The statistics are staggering. 400,000 people queued to file past the coffin of Queen Elizabeth II in the Hall of Westminster and an estimated 2 million people were gathered in central London today to witness the procession to her state funeral.


This almost pales into insignificance compared to the estimated figure of four billion people who are thought to be tuning into the service from around the world. That probably makes Justin Welby’s sermon, reaching half the world’s population, the most watched sermon of all time!


I have been thinking about how different the United Kingdom of 2022 is to that of 1953 when the Queen was crowned. Then most people in the UK would have had some experience of attending a Christian service and would have possessed the vocabulary needed to speak about Christianity’s central tenets.


It has been observed that the numbers attending and responding to the message at Billy Graham’s fruitful London crusades of the 1950s was a combination of a generation that had experienced war and one that still recognised the language of the Christian narrative.


Graham’s preaching helped many to join the dots of what they knew of the Christian faith so that intellectual and cultural knowledge became saving faith.


Sometimes a preacher today can feel like a person standing in front of an ATM machine, punching in their PIN code only to find that there are no funds to withdraw.


Preaching the Christian narrative in Britain today, far from eliciting the nod of recognition, is often met with heads shaken in incomprehension.

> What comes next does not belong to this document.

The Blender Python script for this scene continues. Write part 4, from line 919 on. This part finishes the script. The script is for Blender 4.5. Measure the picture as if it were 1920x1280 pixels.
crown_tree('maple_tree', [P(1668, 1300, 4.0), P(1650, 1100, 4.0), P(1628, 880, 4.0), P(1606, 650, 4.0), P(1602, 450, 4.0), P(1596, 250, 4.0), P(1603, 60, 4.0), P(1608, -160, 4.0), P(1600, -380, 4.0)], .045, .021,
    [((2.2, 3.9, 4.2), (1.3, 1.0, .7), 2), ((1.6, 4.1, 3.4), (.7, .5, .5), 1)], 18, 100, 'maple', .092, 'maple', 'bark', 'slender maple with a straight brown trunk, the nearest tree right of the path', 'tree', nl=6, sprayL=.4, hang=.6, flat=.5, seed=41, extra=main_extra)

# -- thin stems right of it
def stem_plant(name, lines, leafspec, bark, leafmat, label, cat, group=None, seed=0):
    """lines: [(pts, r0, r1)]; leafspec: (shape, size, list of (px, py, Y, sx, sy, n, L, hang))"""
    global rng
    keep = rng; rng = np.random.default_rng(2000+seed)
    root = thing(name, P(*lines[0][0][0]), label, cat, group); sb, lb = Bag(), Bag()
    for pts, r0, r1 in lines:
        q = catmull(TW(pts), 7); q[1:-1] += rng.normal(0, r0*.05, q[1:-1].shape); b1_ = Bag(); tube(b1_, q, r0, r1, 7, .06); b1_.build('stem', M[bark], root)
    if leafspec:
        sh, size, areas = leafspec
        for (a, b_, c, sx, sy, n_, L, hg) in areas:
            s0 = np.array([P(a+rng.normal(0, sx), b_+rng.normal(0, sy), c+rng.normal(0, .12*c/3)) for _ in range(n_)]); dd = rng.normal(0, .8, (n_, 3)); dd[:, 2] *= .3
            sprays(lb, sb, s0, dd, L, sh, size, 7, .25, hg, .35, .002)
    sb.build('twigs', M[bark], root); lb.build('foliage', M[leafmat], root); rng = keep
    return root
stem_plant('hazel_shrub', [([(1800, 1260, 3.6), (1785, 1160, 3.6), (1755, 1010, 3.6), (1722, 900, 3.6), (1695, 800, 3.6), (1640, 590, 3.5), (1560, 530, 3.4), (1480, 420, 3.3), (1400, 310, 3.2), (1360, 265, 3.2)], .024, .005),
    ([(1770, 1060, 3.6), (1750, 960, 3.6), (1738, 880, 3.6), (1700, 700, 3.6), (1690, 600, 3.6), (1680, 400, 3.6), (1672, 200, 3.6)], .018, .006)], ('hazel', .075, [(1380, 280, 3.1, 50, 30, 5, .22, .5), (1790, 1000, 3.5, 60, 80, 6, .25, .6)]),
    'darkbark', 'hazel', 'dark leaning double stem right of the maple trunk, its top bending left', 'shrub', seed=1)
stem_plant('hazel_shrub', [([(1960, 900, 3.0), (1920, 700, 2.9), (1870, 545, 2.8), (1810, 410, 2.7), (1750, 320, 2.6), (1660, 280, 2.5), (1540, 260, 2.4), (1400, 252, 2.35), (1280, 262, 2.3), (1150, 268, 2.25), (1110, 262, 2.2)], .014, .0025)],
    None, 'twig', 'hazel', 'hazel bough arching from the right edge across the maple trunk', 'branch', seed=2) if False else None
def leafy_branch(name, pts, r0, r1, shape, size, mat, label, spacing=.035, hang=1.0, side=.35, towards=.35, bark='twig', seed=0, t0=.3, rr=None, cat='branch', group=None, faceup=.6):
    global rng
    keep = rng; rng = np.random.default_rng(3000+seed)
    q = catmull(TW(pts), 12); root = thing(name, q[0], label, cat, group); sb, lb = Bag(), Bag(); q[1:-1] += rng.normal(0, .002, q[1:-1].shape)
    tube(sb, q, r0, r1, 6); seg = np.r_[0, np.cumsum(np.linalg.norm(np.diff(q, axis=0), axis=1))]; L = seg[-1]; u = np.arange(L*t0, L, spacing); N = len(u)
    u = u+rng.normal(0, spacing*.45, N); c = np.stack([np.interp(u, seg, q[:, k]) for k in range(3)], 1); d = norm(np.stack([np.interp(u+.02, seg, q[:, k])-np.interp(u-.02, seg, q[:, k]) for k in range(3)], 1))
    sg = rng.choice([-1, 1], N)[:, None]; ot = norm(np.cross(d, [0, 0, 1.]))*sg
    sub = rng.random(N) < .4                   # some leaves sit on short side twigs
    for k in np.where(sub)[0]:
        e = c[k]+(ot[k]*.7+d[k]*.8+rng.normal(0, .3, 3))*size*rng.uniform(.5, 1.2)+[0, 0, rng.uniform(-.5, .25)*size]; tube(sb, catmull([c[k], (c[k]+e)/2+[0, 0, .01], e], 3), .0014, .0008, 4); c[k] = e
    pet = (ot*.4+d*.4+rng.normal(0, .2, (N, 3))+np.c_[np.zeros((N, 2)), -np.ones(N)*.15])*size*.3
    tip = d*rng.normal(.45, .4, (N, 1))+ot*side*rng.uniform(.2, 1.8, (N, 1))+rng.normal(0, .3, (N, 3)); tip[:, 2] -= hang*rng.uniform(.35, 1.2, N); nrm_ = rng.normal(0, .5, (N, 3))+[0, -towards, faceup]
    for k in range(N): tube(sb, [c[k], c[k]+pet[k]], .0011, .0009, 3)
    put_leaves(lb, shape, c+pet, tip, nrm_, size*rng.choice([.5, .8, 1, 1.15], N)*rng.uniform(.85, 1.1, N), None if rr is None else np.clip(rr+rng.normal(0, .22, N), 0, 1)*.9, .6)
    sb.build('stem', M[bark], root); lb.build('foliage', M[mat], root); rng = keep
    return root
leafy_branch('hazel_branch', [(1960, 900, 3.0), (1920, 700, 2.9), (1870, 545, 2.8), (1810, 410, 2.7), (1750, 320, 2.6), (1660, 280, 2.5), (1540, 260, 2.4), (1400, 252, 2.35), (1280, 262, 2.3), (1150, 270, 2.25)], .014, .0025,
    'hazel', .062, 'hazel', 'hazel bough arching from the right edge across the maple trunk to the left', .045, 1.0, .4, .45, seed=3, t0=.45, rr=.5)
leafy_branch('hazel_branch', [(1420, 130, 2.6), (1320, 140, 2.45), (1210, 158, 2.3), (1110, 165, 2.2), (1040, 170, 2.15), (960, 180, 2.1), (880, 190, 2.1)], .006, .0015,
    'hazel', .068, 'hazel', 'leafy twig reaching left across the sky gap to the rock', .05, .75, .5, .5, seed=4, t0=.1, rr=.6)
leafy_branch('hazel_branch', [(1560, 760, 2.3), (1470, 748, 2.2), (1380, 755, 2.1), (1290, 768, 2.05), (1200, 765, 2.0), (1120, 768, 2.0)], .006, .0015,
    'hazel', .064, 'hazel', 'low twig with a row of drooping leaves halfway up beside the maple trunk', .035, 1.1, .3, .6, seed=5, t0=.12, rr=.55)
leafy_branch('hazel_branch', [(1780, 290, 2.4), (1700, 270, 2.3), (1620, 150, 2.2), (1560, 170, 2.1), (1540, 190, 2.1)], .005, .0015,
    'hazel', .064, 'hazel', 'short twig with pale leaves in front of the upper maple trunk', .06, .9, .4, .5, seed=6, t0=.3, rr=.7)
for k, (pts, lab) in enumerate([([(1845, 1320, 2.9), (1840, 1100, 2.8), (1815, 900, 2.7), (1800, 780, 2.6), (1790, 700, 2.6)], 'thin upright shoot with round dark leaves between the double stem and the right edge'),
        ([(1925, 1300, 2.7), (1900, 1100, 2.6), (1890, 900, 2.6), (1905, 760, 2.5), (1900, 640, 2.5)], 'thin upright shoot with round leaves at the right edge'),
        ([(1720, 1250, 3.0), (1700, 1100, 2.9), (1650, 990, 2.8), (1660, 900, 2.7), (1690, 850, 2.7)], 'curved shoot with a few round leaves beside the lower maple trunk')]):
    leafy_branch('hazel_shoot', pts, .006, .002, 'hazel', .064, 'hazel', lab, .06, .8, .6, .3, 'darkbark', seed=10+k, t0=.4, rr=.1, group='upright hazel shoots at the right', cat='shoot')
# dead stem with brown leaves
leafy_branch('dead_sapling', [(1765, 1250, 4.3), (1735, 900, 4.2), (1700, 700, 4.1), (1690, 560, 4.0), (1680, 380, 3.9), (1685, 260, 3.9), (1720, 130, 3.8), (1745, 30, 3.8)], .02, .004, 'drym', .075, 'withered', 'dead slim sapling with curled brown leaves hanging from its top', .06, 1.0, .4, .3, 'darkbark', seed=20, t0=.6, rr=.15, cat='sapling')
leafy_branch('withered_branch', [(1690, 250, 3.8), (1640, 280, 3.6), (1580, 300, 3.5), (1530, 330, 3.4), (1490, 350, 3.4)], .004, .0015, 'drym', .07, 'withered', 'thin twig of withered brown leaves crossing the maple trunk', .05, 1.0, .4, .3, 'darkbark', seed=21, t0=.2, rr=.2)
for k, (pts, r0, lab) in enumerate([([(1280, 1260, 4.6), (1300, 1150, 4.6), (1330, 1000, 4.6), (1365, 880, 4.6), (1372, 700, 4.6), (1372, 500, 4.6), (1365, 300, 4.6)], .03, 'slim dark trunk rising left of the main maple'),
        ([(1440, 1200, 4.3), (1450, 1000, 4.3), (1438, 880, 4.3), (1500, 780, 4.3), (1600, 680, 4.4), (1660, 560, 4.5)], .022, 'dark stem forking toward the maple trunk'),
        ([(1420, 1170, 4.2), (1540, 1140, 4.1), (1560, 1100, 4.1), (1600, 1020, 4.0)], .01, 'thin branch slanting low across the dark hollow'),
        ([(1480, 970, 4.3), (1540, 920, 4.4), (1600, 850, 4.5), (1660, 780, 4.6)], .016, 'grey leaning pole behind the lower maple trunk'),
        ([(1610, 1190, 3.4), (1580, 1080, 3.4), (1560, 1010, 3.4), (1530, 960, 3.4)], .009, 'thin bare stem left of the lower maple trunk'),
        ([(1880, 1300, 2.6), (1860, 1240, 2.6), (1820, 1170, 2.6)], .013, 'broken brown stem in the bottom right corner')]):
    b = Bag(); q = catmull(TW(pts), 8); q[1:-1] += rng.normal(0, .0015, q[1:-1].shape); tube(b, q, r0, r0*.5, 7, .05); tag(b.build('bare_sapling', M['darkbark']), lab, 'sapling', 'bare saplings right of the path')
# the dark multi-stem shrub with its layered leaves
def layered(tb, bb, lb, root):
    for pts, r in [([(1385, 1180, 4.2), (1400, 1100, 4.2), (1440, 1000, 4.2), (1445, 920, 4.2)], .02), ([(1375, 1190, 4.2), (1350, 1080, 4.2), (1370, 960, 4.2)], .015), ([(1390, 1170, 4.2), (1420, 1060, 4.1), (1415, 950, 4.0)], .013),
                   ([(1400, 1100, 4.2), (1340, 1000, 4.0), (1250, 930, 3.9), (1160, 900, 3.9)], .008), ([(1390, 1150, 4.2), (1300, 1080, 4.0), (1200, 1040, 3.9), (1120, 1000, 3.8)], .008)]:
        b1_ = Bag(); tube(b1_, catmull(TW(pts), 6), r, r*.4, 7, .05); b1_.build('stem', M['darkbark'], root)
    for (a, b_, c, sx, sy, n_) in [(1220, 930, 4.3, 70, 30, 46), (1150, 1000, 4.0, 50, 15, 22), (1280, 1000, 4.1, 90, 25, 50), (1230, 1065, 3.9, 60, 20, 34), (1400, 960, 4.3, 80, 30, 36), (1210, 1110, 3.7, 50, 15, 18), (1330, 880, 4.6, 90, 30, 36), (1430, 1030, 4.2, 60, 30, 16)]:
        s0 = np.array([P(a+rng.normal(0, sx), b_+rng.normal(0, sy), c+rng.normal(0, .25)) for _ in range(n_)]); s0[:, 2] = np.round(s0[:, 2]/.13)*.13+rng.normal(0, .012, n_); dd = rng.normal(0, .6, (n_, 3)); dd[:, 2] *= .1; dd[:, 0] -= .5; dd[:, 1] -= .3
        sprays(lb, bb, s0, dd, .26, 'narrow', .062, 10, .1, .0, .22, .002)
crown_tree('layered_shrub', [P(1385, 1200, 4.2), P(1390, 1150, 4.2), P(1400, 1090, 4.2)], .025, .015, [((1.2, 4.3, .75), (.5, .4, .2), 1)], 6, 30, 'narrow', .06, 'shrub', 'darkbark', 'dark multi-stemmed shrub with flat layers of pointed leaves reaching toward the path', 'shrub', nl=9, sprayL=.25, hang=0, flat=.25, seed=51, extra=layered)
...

We live in a generation that has largely forgotten the vocabulary of the Christian story, that is if they have ever known it at all.

In the 1950s the language of the Authorised Version of the Bible and the 1662 Book of Common Prayer were widely used. The Revised Standard Version of the Bible was not published until 1952.


I wonder what the average non-churchgoer made of the service today. Much of the language would have been unfamiliar and not a little quaint.


Yet there was certainly a sense that something significant was going on, and it was clear that the faith proclaimed today was one that had gripped our late Queen personally.


Someone suggested that the service which reflected the late Queen’s wishes was the work of a theological genius. Some poignant lines struck me in the service, the words of the Lord’s prayer, “Thine is the kingdom, the power and the glory,” and the words of the hymn, Love Divine All Loves Excelling,


“Changed from glory into glory,

till in heaven we take our place

till we cast our crowns before thee

lost in wonder, love and praise.”


They reminded me that the head that wore the crown understood that she was serving a higher throne and a greater sovereign.


Premier Christianity posted that the sermon was “the greatest evangelistic opportunity in history.”


How did it go?


Justin Welby, in his restrained and generally well-judged sermon, was clear and accessible. He spoke in short understandable sentences, that included the following:


“Jesus did not tell us how to follow but whom to follow.”


Jesus said: “I am the way, the truth and the life.”


The archbishop reminded us that: “We can all share the Queen’s hope.”


None of the preachers who are reading this will get to preach before so many, so I am praying that these simple words will begin to touch and transform some of those four billion hearers as reflect carefully on what was said.